Volunteers and donors to the Riddick’s Folly water cistern excavation included, from left, Dempse Burgess, Win Winslow of the Suffolk Foundation, William Blair, Kermit Hobbs of the Suffolk Foundation, and Billy Chorey Sr. and John Harrell, both of the Birdsong Trust Fund.

“You don’t see many in Tidewater,” he said.

Burgess started working on excavating the cistern in 2012 after Folly curator Edward L. King mentioned its existence. At one time, the topmost bricks of the domed cistern were visible.

The Birdsong Trust and Suffolk Foundation helped fund the project. William Blair of Blair Bros. Inc. donated two caps that came off cisterns in Smithfield from around the same time period.

Blair said the caps came from the sites of the former Jamestown Hotel on Main Street and a mansion on North Church Street.

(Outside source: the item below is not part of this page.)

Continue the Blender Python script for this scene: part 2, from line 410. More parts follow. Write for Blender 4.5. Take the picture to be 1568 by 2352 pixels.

His company had done work at both sites and he kept the caps.

Riddick said the project was important, because it helps open up another piece of Suffolk history to the public, both locals and visitors from around the world.

“A lot of history in Suffolk has been torn down, bulldozed, whatever,” he said. “We’re trying to keep part of the history of Suffolk and Nansemond County.

“We get a lot of people that come in. it’s nice to be able to show them part of Suffolk’s history.”